Comme si la misère économique et le manque de perspectives de survie, comme si le fait de ne pas voir d'avenir pour ses enfants n'étaient pas des raisons suffisantes pour fuir un pays et aller chercher son bonheur ailleurs. Le Luxembourg restaure actuellement à grands frais la moindre petite bâtisse des émigrants grands-ducaux qui avaient fait exactement la même chose au XIXe siècle, fuyant la famine et la misère ici. En juillet 2002, dans le magazine italien Espresso, le Grand-Duc Henri, nettement plus généreux, avait parlé de quelque 5000 immigrés yougoslaves au Luxembourg, et, les comparant aux Italiens des années 1950 et 1960, avait espéré que leur intégration dans la société luxembourgeoise réussisse tout aussi bien.

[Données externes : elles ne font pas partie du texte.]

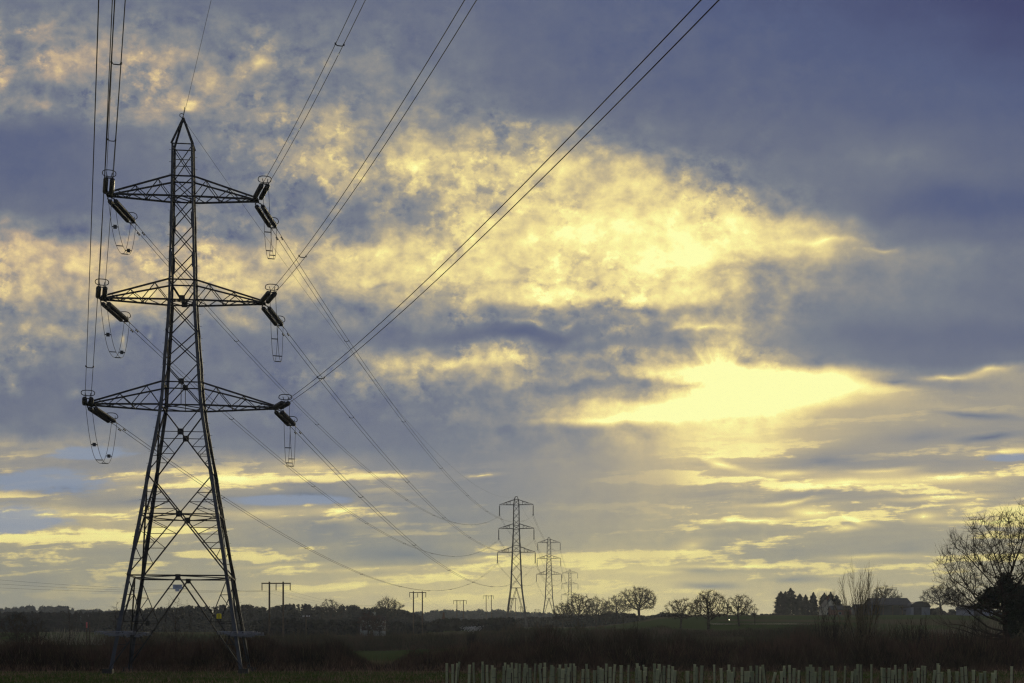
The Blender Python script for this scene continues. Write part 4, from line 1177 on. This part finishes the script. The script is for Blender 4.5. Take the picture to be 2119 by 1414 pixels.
def thicket(name, top, Yc, depth, n, material, seed, wlo=.012, whi=.05, zfun=None, lean=.48, low=.0, fan=1.0, bush=1.9):
    """dense twiggy hedge: tapering twigs leaving the ground or other twigs, heights from the photo outline"""
    rng = np.random.default_rng(seed)
    xs = np.array([a for a, _ in top], float); ys = np.array([b for _, b in top], float)
    px = rng.uniform(xs[0], xs[-1], n)
    Y = Yc + rng.normal(0, depth / 2.6, n).clip(-depth / 2, depth / 2)
    x = (px - CX) / FOC * Yc
    zt = EYE + (HY - np.interp(px, xs, ys)) / FOC * Yc
    g0 = ground_z(x, Y)
    # single bushes: twigs lean out from the middle of the bush they belong to
    bw = bush
    ib = np.floor(x / bw).astype(int); lut = np.random.default_rng(seed + 900).uniform(0, 1, (4096, 3))
    q3 = lut[ib % 4096]; bx = (ib + .3 + .4 * q3[:, 0]) * bw; off = (x - bx) / bw
    clump = (.74 + .34 * q3[:, 1]) * (1 - .55 * off ** 2) + rng.normal(0, .05, n)
    hh = np.maximum((zt - g0) * np.minimum(clump, 1.1), .35) * (1 - .55 * np.abs(Y - Yc) / (depth / 2 + .01) * .5)
    f0 = np.where(rng.random(n) < .35, 0, rng.random(n) ** .8 * .82)
    ln = np.minimum(rng.uniform(.25, .6, n), 1 - f0) * hh * (1 + .12 * rng.normal(size=n)).clip(.6, 1.35)
    base = np.stack([x, Y, g0 - .03 + f0 * hh], 1)
    v = rng.normal(0, lean, (n, 3)); v[:, 2] = 1; v[:, 0] += off * .9
    v[:, :2] *= (fan * (1.25 - f0))[:, None]
    v /= np.linalg.norm(v, axis=1, keepdims=True)
    tip = base + v * ln[:, None]
    w = rng.uniform(wlo, whi, n) * np.where(f0 > .55, .45, 1.0)
    o = tri_mesh(name, base, tip, w, material, None, (0, 0, 0), rng)
    return tag(o, None, None, None, 'stuff')
# near hedge behind the pylon, gap near x 755-835 in the photo
thicket('hedge', [(-330,1306),(0,1312),(120,1311),(230,1308),(300,1316),(420,1312),(480,1302),(520,1298),(560,1304),(640,1304),(690,1311),(720,1325),(740,1342),(760,1358),(790,1366),(820,1366)], 116, 9, 52000, M['hedge'], 21, .02, .085)
thicket('hedge', [(790,1368),(815,1360),(835,1346),(858,1328),(900,1316),(960,1306),(1000,1298),(1050,1290),(1100,1288),(1160,1286),(1200,1292),(1300,1298),(1400,1302),(1500,1312),(1600,1306),(1660,1292),(1720,1288),(1800,1286),(1900,1286),(1990,1290),(2030,1306),(2119,1302),(2460,1300)], 117, 10, 64000, M['hedge'], 22, .02, .085)
thicket('scrub', [(500,1303),(640,1300),(760,1301),(860,1303),(960,1300),(1060,1292),(1130,1288),(1250,1290),(1400,1296)], 255, 12, 26000, M['hedge2'], 23, .04, .13)
thicket('scrub', [(1200,1290),(1400,1292),(1480,1300),(1560,1297),(1640,1286),(1760,1282),(1860,1282),(2000,1286),(2250,1286)], 165, 14, 26000, M['hedge2'], 24, .03, .10)
thicket('scrub', [(-300,1306),(0,1304),(100,1304),(170,1304),(230,1302),(330,1300),(520,1300)], 175, 8, 12000, M['hedge2'], 27, .03, .10)
thicket('scrub', [(1060,1284),(1100,1281),(1200,1283),(1300,1287),(1400,1294),(1460,1298),(1500,1299),(1560,1296),(1640,1291),(1700,1287),(1760,1283)], 262, 20, 16000, M['hedge2'], 41, .06, .2)
thicket('scrub', [(230,1300),(330,1297),(420,1300),(520,1298),(640,1296),(740,1299),(860,1297),(960,1296),(1060,1288)], 270, 20, 16000, M['hedge2'], 42, .06, .2)
# dead stems standing in front of the hedge and pale reeds in the fields behind
thicket('dead_stems', [(-330,1370),(0,1368),(200,1372),(420,1366),(560,1362),(760,1358),(900,1364),(1200,1370),(2119,1372),(2400,1370)], 108.5, 6, 9000, M['drygrass'], 25, .012, .03, lean=.16)
thicket('reeds', [(1470,1300),(1500,1296),(1560,1294),(1640,1292),(1690,1294)], 330, 8, 3500, M['reed'], 26, .06, .14, lean=.12)
thicket('reeds', [(1690,1284),(1760,1276),(1850,1272),(1960,1278),(2080,1284)], 215, 8, 2600, M['reed'], 28, .03, .08, lean=.12)
thicket('reeds', [(60,1302),(110,1294),(200,1294),(262,1298),(330,1304)], 300, 10, 2600, M['reed'], 29, .06, .14, lean=.12)
# paler and redder shoots standing out of the hedge
thicket('hedge_shoots', [(-330,1302),(230,1304),(420,1308),(560,1300),(700,1308),(770,1350),(840,1342),(900,1312),(1000,1294),(1150,1282),(1300,1292),(1500,1304),(1660,1284),(1800,1278),(1990,1284),(2119,1296),(2460,1296)], 111.6, 1.6, 7000, M['paletwig'], 51, .008, .02, lean=.22)
thicket('hedge_shoots', [(-330,1300),(230,1302),(420,1306),(560,1296),(700,1304),(770,1350),(840,1340),(900,1308),(1000,1290),(1150,1280),(1300,1288),(1500,1300),(1660,1282),(1800,1276),(1990,1280),(2119,1292),(2460,1292)], 112.4, 1.8, 9000, M['redtwig'], 52, .012, .03, lean=.3)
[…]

Or, le gouvernement luxembourgeois ne le voit pas de cet oeil. Pour les ministres de centre-droite, le plus important est de faire jouer les muscles, de rétablir l'autorité del'État: ce sont eux qui décident qui peut venir et qui doit partir. Dans cette vision du monde, l'homme n'est pas libre et les hommes ne sont pas égaux: ce sont les riches Luxembourgeois qui décident quels pauvres ils veulent importer. Car l'ironie de l'histoire est que certains secteurs, comme notamment le bâtiment ou l'horeca, ont une forte demande de main d'oeuvre. Mais les immigrés yougoslaves ne peuvent pas y répondre, le gouvernement a décidé qu'ils n'ont pas le droit de travailler, ils étaient et sont condamné à l'oisiveté et à l'aumône.
Pour éponger la demande du marché de l'emploi, on ira donc chercher dans les pays candidats à l'adhésion de l'Union européenne, en priorité en Pologne, en Hongrie, en République tchèque... Rien que des pays catholiques sur la liste, alors que les familles qui s'endorment désormais chaque soir avec la peur au ventre sont musulmanes. Elles ont commencé leur ramadan, le mois sacré du jeûne, mercredi.